Exercise:
Copy the data exactly; pictures stay out of the copy.

--- start Material ---

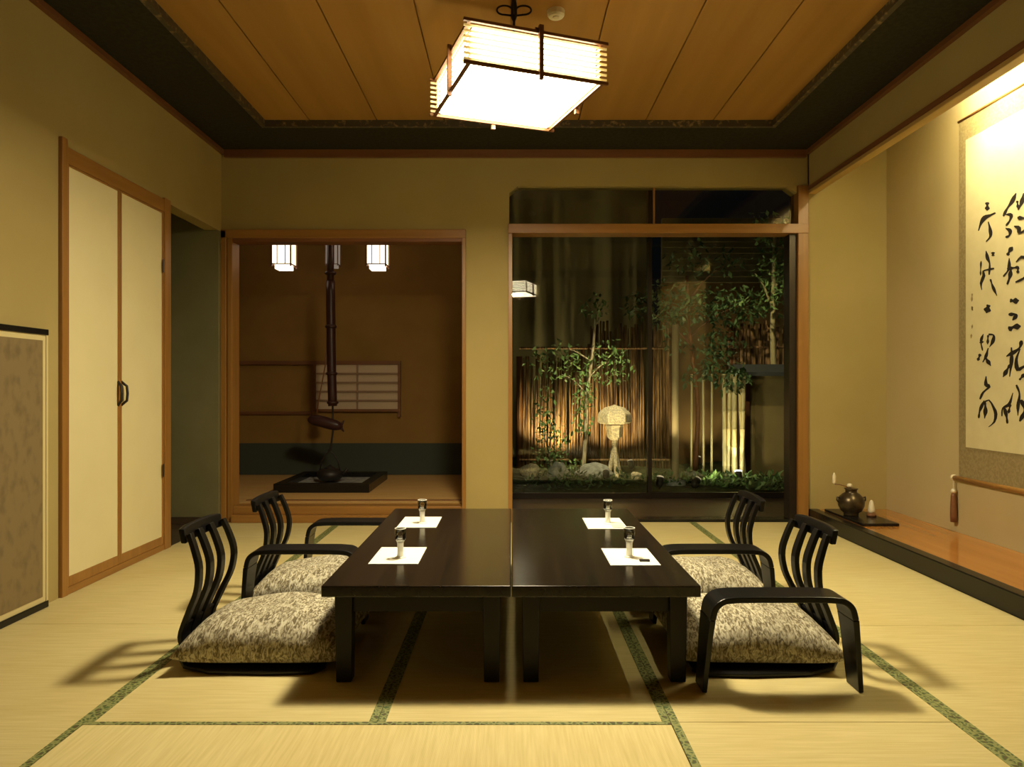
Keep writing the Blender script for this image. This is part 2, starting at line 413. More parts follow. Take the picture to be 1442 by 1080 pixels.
bm = BM(); box(bm, (-2.9, 7.11, 1.225), (-1.13, 7.15, 1.262)); struct('trim_11', bm, 'brown_wood')
bm = BM(); box(bm, (-2.9, 7.12, .725), (-2.0, 7.15, .755)); struct('trim_12', bm, 'brown_wood')
# small shoji in the far wall
r = sroot('window_2')
bm = BM(); box(bm, (-1.96, 7.125, .78), (-1.135, 7.149, 1.225)); obj('shoji_paper', bm, 'shoji', r)
bm = BM()
for z in (.865, .955, 1.045, 1.135): box(bm, (-1.96, 7.108, z-.009), (-1.135, 7.126, z+.009))
box(bm, (-1.55, 7.106, .78), (-1.535, 7.124, 1.225))
obj('lattice', bm, mat('pale_lattice_wood', (.28, .17, .10), .6), r)
bm = BM()
box(bm, (-1.985, 7.10, .755), (-1.96, 7.15, 1.25)); box(bm, (-1.135, 7.10, .70), (-1.11, 7.15, 1.262)); box(bm, (-1.96, 7.10, .755), (-1.135, 7.15, .78))
obj('frame', bm, 'brown_wood', r)

# window frame of the room, transom
r = sroot('window_1')
bm = BM(); box(bm, (-.022, YB-.02, 0), (.008, T, 2.135)); obj('jamb', bm, 'wood', r, bevel=.003)
bm = BM(); box(bm, (2.118, YB-.02, 0), (2.195, T, 2.49)); obj('jamb', bm, 'wood', r, bevel=.003)
bm = BM(); box(bm, (2.065, YB+.01, 0), (2.118, T, 2.135)); obj('sash_stile', bm, 'alu', r)
bm = BM(); box(bm, (-.022, YB-.025, 2.135), (2.195, T, 2.205)); obj('header', bm, 'woodx', r, bevel=.003)
bm = BM(); box(bm, (.008, YB, -.01), (2.065, T, .02)); obj('sill', bm, 'lacquer', r)
bm = BM(); box(bm, (1.060, YB+.04, 2.205), (1.072, YB+.06, 2.49)); obj('mullion', bm, 'wood', r)
bm = BM(); box(bm, (.0, YB+.05, 2.205), (2.11, YB+.056, 2.488)); obj('transom_pane', bm, 'pane', r)

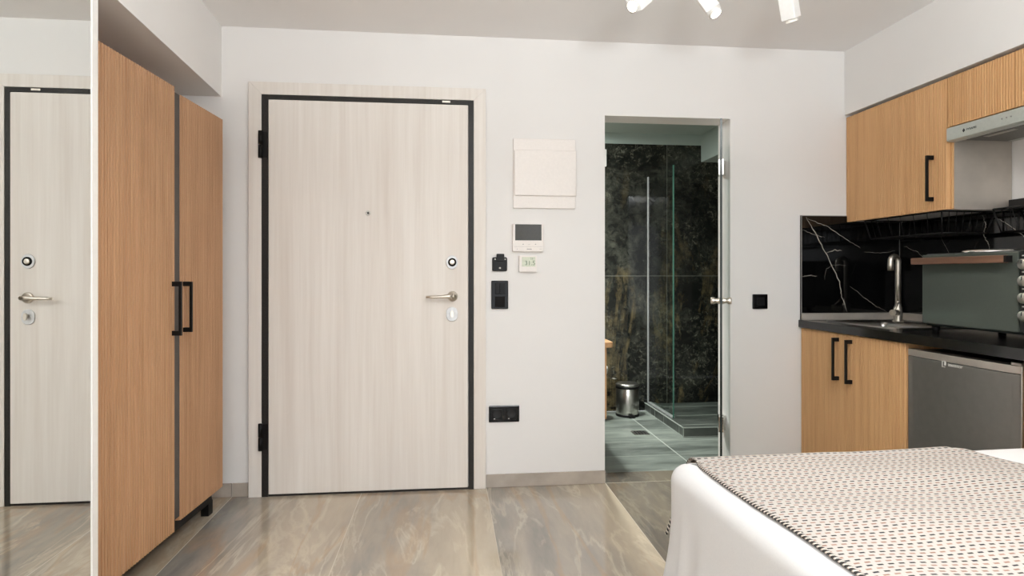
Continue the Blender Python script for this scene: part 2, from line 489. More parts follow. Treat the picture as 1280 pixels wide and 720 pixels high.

--- end Material ---

Exercise solution:
Keep writing the Blender script for this image. This is part 2, starting at line 413. More parts follow. Take the picture to be 1442 by 1080 pixels.
bm = BM(); box(bm, (-2.9, 7.11, 1.225), (-1.13, 7.15, 1.262)); struct('trim_11', bm, 'brown_wood')
bm = BM(); box(bm, (-2.9, 7.12, .725), (-2.0, 7.15, .755)); struct('trim_12', bm, 'brown_wood')
# small shoji in the far wall
r = sroot('window_2')
bm = BM(); box(bm, (-1.96, 7.125, .78), (-1.135, 7.149, 1.225)); obj('shoji_paper', bm, 'shoji', r)
bm = BM()
for z in (.865, .955, 1.045, 1.135): box(bm, (-1.96, 7.108, z-.009), (-1.135, 7.126, z+.009))
box(bm, (-1.55, 7.106, .78), (-1.535, 7.124, 1.225))
obj('lattice', bm, mat('pale_lattice_wood', (.28, .17, .10), .6), r)
bm = BM()
box(bm, (-1.985, 7.10, .755), (-1.96, 7.15, 1.25)); box(bm, (-1.135, 7.10, .70), (-1.11, 7.15, 1.262)); box(bm, (-1.96, 7.10, .755), (-1.135, 7.15, .78))
obj('frame', bm, 'brown_wood', r)

# window frame of the room, transom
r = sroot('window_1')
bm = BM(); box(bm, (-.022, YB-.02, 0), (.008, T, 2.135)); obj('jamb', bm, 'wood', r, bevel=.003)
bm = BM(); box(bm, (2.118, YB-.02, 0), (2.195, T, 2.49)); obj('jamb', bm, 'wood', r, bevel=.003)
bm = BM(); box(bm, (2.065, YB+.01, 0), (2.118, T, 2.135)); obj('sash_stile', bm, 'alu', r)
bm = BM(); box(bm, (-.022, YB-.025, 2.135), (2.195, T, 2.205)); obj('header', bm, 'woodx', r, bevel=.003)
bm = BM(); box(bm, (.008, YB, -.01), (2.065, T, .02)); obj('sill', bm, 'lacquer', r)
bm = BM(); box(bm, (1.060, YB+.04, 2.205), (1.072, YB+.06, 2.49)); obj('mullion', bm, 'wood', r)
bm = BM(); box(bm, (.0, YB+.05, 2.205), (2.11, YB+.056, 2.488)); obj('transom_pane', bm, 'pane', r)

Continue the Blender Python script for this scene: part 2, from line 489. More parts follow. Treat the picture as 1280 pixels wide and 720 pixels high.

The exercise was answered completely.